Several scenarios would occur if the U.S. defaulted on its debt and when it lost its creditworthiness. Remember that the U.S. government is the largest borrower in the world and the U.S. Treasury market is the largest and most liquid debt market in the world. These facts mean that a default could lead to the following scenarios:

• Shutdown of Federal and State Government: A default would result in higher borrowing costs for the U.S. and further budget deficit. It would have a hard time raising funds further through the bonds market during periods of budget deficits due to its poor credit rating. This could lead to the cessation of selected government operations and projects while a prolonged inability to secure and raise borrowed cash would lead to a wider shutdown of government operations and functions.

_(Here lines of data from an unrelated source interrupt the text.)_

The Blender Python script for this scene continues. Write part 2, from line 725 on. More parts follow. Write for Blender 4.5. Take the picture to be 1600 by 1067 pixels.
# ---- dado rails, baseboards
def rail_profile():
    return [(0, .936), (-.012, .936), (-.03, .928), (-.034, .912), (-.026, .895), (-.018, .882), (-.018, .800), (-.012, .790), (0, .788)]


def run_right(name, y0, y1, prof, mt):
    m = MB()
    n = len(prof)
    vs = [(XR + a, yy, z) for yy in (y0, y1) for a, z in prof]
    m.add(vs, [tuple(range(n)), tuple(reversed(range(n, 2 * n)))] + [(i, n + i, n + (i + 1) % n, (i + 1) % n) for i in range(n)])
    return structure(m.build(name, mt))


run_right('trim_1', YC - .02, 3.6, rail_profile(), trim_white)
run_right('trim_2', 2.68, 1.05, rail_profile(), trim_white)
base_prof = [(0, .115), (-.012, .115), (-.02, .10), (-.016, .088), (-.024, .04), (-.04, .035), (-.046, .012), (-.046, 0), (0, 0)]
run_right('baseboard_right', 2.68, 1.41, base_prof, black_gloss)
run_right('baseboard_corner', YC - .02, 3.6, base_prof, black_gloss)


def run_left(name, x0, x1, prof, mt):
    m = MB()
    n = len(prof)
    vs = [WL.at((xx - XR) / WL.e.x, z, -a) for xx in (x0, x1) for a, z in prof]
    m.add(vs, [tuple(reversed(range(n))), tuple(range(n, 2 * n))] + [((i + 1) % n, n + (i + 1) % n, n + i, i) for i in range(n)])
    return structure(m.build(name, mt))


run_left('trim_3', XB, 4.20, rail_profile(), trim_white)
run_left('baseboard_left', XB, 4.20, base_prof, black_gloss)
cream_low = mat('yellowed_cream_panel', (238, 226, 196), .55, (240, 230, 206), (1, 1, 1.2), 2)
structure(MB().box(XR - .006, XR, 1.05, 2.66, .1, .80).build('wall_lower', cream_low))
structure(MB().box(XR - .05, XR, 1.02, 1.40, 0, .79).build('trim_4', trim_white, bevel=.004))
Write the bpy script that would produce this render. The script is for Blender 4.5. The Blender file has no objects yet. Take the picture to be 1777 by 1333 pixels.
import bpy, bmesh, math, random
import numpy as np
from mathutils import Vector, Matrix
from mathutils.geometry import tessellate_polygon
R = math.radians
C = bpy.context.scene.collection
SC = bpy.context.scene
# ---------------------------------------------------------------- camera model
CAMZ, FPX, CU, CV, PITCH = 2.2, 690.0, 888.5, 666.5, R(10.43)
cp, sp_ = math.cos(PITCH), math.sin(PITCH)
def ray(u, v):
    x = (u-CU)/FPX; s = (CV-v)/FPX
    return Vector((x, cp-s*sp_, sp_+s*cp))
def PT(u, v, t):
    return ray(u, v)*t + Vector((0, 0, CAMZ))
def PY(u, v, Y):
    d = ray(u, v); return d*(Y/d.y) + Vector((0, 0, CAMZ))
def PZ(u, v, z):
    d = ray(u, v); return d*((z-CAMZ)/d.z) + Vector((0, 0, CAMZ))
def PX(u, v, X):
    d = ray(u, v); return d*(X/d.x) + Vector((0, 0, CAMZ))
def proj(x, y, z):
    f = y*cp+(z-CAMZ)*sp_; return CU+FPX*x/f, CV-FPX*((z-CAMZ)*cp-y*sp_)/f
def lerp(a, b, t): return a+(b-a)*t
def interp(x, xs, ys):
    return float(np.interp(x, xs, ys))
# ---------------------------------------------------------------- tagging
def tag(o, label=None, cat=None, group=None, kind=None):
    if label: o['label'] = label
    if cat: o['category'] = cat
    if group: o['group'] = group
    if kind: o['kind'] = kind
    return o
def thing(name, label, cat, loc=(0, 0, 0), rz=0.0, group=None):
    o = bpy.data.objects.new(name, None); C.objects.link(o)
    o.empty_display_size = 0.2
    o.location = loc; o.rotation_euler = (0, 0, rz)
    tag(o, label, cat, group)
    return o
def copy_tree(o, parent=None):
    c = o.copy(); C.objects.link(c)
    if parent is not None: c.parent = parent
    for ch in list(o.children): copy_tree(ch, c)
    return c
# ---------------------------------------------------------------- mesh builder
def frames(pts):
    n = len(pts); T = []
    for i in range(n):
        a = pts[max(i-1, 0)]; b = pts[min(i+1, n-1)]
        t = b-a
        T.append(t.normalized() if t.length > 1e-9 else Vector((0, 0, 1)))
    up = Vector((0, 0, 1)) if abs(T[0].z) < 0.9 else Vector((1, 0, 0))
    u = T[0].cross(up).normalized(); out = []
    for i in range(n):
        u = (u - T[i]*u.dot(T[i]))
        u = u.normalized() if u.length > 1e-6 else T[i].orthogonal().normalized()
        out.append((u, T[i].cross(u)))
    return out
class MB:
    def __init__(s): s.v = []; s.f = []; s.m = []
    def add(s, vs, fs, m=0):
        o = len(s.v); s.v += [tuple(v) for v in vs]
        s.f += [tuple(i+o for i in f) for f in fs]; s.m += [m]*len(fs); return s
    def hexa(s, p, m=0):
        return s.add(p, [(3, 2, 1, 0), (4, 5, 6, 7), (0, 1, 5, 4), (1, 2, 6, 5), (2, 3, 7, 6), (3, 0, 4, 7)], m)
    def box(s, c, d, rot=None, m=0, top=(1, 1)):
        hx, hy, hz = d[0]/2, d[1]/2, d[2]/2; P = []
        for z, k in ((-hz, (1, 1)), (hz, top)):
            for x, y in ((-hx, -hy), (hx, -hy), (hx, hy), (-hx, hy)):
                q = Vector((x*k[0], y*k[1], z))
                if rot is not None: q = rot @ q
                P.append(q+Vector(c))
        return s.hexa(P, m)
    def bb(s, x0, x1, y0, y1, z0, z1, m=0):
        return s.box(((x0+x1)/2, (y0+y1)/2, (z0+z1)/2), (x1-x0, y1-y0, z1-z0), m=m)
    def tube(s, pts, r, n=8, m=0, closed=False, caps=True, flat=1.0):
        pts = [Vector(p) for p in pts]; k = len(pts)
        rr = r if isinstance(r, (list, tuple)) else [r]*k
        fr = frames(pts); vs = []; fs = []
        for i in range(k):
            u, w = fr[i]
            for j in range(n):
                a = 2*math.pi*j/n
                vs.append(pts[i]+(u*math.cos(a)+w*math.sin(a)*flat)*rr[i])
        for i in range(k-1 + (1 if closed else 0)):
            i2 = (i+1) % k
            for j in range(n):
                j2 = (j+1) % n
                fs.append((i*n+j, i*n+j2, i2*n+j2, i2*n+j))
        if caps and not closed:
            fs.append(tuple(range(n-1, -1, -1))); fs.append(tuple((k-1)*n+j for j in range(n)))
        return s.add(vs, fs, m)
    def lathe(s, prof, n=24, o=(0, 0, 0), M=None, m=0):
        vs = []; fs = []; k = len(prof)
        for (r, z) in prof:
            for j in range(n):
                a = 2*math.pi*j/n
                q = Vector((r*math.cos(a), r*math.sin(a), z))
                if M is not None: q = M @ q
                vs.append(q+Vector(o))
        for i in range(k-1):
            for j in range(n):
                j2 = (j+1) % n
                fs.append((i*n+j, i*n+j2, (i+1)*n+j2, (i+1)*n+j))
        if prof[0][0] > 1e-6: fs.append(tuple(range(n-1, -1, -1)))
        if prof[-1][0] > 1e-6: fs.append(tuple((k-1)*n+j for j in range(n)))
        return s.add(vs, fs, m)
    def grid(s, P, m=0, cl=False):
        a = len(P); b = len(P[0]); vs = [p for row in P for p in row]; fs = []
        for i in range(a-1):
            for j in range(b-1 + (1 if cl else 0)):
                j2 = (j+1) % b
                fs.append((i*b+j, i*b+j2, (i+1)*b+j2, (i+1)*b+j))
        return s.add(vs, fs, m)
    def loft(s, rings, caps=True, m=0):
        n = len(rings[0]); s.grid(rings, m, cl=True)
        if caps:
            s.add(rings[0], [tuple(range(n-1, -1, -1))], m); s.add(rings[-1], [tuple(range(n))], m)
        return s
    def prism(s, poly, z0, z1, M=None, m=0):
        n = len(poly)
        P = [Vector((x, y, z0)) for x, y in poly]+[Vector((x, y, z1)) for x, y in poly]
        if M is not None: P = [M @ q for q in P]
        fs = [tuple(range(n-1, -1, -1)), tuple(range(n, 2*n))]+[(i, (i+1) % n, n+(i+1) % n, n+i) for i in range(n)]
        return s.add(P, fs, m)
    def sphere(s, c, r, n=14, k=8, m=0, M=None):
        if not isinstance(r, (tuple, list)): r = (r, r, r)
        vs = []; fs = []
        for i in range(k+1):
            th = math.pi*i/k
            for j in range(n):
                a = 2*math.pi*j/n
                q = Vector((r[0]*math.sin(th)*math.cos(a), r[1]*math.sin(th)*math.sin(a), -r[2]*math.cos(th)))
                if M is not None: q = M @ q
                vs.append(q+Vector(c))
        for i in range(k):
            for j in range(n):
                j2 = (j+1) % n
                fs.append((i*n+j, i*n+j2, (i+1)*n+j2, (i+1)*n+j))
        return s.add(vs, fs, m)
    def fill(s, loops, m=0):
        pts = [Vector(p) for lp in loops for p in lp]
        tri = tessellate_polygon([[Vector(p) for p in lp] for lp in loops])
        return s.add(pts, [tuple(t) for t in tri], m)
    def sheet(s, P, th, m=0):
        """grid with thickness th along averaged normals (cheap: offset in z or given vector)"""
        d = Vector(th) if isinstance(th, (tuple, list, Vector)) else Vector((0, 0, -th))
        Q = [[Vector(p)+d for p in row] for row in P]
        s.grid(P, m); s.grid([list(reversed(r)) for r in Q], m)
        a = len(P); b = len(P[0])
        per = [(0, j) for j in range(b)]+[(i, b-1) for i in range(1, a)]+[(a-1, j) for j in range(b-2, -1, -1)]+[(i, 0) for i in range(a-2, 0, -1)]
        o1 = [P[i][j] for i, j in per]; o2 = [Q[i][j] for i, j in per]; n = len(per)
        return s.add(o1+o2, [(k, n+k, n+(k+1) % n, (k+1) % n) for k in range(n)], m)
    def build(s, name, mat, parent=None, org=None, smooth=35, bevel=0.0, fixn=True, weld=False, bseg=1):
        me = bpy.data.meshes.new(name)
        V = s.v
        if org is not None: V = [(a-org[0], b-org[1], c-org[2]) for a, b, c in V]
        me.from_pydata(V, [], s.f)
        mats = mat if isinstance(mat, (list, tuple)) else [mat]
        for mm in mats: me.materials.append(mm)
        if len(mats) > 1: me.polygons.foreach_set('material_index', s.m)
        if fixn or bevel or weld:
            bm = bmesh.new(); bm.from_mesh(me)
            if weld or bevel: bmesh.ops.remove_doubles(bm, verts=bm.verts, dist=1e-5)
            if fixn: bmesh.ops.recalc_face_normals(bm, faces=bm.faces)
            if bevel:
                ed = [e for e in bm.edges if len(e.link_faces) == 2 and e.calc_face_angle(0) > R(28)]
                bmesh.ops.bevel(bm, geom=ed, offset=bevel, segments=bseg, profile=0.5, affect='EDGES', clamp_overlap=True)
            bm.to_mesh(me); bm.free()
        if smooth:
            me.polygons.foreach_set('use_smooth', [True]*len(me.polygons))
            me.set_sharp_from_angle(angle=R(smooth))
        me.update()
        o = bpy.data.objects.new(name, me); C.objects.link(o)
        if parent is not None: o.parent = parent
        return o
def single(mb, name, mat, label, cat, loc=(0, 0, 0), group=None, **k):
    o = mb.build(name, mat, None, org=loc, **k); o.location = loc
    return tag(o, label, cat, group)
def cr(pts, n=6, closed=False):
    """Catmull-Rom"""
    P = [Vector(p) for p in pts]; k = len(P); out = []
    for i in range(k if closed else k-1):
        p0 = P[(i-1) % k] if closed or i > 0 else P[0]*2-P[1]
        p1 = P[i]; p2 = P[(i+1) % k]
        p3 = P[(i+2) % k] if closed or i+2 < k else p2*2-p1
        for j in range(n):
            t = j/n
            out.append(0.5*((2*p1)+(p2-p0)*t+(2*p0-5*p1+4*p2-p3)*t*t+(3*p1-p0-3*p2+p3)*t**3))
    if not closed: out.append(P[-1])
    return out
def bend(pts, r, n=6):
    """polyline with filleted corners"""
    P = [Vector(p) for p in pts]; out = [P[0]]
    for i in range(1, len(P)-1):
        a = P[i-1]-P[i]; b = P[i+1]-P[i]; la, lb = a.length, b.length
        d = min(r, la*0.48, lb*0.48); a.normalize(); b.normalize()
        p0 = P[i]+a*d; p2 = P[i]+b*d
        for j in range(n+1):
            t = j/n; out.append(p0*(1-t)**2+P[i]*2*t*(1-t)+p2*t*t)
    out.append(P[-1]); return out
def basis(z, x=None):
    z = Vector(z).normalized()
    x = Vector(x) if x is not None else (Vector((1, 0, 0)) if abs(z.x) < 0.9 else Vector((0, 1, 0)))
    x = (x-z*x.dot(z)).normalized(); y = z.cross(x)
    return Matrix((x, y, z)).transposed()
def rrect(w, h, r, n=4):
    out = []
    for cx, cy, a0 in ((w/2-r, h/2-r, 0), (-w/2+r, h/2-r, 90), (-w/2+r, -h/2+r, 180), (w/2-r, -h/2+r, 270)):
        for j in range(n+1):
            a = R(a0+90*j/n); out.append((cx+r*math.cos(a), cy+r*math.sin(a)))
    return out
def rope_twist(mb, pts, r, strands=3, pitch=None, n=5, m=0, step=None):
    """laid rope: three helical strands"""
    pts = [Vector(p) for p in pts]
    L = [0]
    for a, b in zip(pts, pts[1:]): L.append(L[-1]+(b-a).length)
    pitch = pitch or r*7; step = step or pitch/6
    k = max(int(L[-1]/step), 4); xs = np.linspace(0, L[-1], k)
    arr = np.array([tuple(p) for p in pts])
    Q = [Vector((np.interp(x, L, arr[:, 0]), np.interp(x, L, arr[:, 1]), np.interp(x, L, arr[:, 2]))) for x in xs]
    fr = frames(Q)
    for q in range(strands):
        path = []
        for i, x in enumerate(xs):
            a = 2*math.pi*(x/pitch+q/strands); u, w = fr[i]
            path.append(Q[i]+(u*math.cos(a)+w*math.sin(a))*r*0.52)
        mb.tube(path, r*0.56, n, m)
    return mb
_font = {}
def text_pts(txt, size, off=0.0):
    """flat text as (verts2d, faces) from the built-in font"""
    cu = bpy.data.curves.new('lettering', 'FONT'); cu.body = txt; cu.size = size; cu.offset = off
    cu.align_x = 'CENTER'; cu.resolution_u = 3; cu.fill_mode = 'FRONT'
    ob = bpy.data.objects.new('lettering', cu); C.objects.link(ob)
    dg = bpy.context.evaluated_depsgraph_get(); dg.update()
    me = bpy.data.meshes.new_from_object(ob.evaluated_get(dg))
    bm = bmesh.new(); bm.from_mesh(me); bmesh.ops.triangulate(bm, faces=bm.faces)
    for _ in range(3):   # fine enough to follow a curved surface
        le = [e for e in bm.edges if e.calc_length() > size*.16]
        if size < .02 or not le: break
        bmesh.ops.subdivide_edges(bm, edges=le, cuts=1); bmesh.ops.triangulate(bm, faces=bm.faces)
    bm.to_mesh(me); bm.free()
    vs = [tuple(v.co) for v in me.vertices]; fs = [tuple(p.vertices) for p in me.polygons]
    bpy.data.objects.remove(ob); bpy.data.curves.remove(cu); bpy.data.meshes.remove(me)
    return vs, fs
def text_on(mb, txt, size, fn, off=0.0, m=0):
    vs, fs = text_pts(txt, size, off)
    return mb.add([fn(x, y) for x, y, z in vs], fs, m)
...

• Contraction and Recession of the U.S. Economy: Another scenario arising from a U.S. default centers on different macroeconomic events in the U.S. economy. These include a possible stock market crash due to economic uncertainties, trade deficits due to depressed domestic production, weakened business activities because of capital flight and low revenues, higher unemployment and reduced consumer spending, and high inflation. These macroeconomic events would lead to an economic recession.

• Recession and Meltdown in the Global Economy: The U.S. is the largest economy in the world and its macroeconomic conditions have a significant global impact. The interconnectedness of the global financial system means that disruptions in one part of the system can quickly spread to other parts. This is called contagion effects. A U.S. default would trigger a domino effect that would affect different financial institutions worldwide and result in a broader economic crisis.

It is important to note that the actual degree of the aforementioned factors and scenarios that could occur from the U.S. defaulting on its debt obligations would depend on several factors. These include the size of the default, the length of the default, and the actions taken by the U.S. government and other countries in response to the default.